**WRITTEN INSTRUCTION:**
Copy each line exactly.

**RECORDED DATA:**
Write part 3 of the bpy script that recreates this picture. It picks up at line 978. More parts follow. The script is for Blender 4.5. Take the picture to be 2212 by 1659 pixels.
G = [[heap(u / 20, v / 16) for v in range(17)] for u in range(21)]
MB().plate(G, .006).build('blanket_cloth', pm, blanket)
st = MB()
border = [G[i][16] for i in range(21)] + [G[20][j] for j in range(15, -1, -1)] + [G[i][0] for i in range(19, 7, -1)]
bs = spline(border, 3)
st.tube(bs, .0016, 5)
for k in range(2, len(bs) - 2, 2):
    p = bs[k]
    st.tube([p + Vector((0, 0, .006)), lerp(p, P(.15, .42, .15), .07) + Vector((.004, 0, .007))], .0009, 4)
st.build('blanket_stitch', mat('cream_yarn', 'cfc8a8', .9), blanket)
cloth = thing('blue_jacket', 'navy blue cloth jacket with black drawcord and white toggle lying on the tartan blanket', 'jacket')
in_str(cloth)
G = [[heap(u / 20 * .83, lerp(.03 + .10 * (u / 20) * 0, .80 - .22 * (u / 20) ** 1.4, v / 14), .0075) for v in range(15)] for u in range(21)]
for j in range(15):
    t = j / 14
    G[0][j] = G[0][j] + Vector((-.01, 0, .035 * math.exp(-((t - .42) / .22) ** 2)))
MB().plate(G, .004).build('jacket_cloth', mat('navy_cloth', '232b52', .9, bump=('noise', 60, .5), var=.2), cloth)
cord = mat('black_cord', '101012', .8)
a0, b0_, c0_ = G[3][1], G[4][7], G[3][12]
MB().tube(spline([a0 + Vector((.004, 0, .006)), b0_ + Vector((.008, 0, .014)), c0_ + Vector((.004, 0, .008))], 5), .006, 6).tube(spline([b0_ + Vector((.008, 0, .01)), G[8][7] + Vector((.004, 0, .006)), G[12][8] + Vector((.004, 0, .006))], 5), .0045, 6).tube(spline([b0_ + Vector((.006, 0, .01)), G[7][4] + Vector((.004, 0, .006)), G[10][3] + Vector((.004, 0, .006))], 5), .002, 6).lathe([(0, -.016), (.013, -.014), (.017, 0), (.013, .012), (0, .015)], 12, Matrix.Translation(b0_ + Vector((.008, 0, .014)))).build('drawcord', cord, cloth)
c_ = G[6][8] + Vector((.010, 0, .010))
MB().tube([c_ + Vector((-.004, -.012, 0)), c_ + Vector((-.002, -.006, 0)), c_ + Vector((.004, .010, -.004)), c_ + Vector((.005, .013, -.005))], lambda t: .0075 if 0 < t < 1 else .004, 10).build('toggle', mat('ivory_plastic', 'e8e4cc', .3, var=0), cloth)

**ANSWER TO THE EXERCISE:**
Write part 3 of the bpy script that recreates this picture. It picks up at line 978. More parts follow. The script is for Blender 4.5. Take the picture to be 2212 by 1659 pixels.
G = [[heap(u / 20, v / 16) for v in range(17)] for u in range(21)]
MB().plate(G, .006).build('blanket_cloth', pm, blanket)
st = MB()
border = [G[i][16] for i in range(21)] + [G[20][j] for j in range(15, -1, -1)] + [G[i][0] for i in range(19, 7, -1)]
bs = spline(border, 3)
st.tube(bs, .0016, 5)
for k in range(2, len(bs) - 2, 2):
    p = bs[k]
    st.tube([p + Vector((0, 0, .006)), lerp(p, P(.15, .42, .15), .07) + Vector((.004, 0, .007))], .0009, 4)
st.build('blanket_stitch', mat('cream_yarn', 'cfc8a8', .9), blanket)
cloth = thing('blue_jacket', 'navy blue cloth jacket with black drawcord and white toggle lying on the tartan blanket', 'jacket')
in_str(cloth)
G = [[heap(u / 20 * .83, lerp(.03 + .10 * (u / 20) * 0, .80 - .22 * (u / 20) ** 1.4, v / 14), .0075) for v in range(15)] for u in range(21)]
for j in range(15):
    t = j / 14
    G[0][j] = G[0][j] + Vector((-.01, 0, .035 * math.exp(-((t - .42) / .22) ** 2)))
MB().plate(G, .004).build('jacket_cloth', mat('navy_cloth', '232b52', .9, bump=('noise', 60, .5), var=.2), cloth)
cord = mat('black_cord', '101012', .8)
a0, b0_, c0_ = G[3][1], G[4][7], G[3][12]
MB().tube(spline([a0 + Vector((.004, 0, .006)), b0_ + Vector((.008, 0, .014)), c0_ + Vector((.004, 0, .008))], 5), .006, 6).tube(spline([b0_ + Vector((.008, 0, .01)), G[8][7] + Vector((.004, 0, .006)), G[12][8] + Vector((.004, 0, .006))], 5), .0045, 6).tube(spline([b0_ + Vector((.006, 0, .01)), G[7][4] + Vector((.004, 0, .006)), G[10][3] + Vector((.004, 0, .006))], 5), .002, 6).lathe([(0, -.016), (.013, -.014), (.017, 0), (.013, .012), (0, .015)], 12, Matrix.Translation(b0_ + Vector((.008, 0, .014)))).build('drawcord', cord, cloth)
c_ = G[6][8] + Vector((.010, 0, .010))
MB().tube([c_ + Vector((-.004, -.012, 0)), c_ + Vector((-.002, -.006, 0)), c_ + Vector((.004, .010, -.004)), c_ + Vector((.005, .013, -.005))], lambda t: .0075 if 0 < t < 1 else .004, 10).build('toggle', mat('ivory_plastic', 'e8e4cc', .3, var=0), cloth)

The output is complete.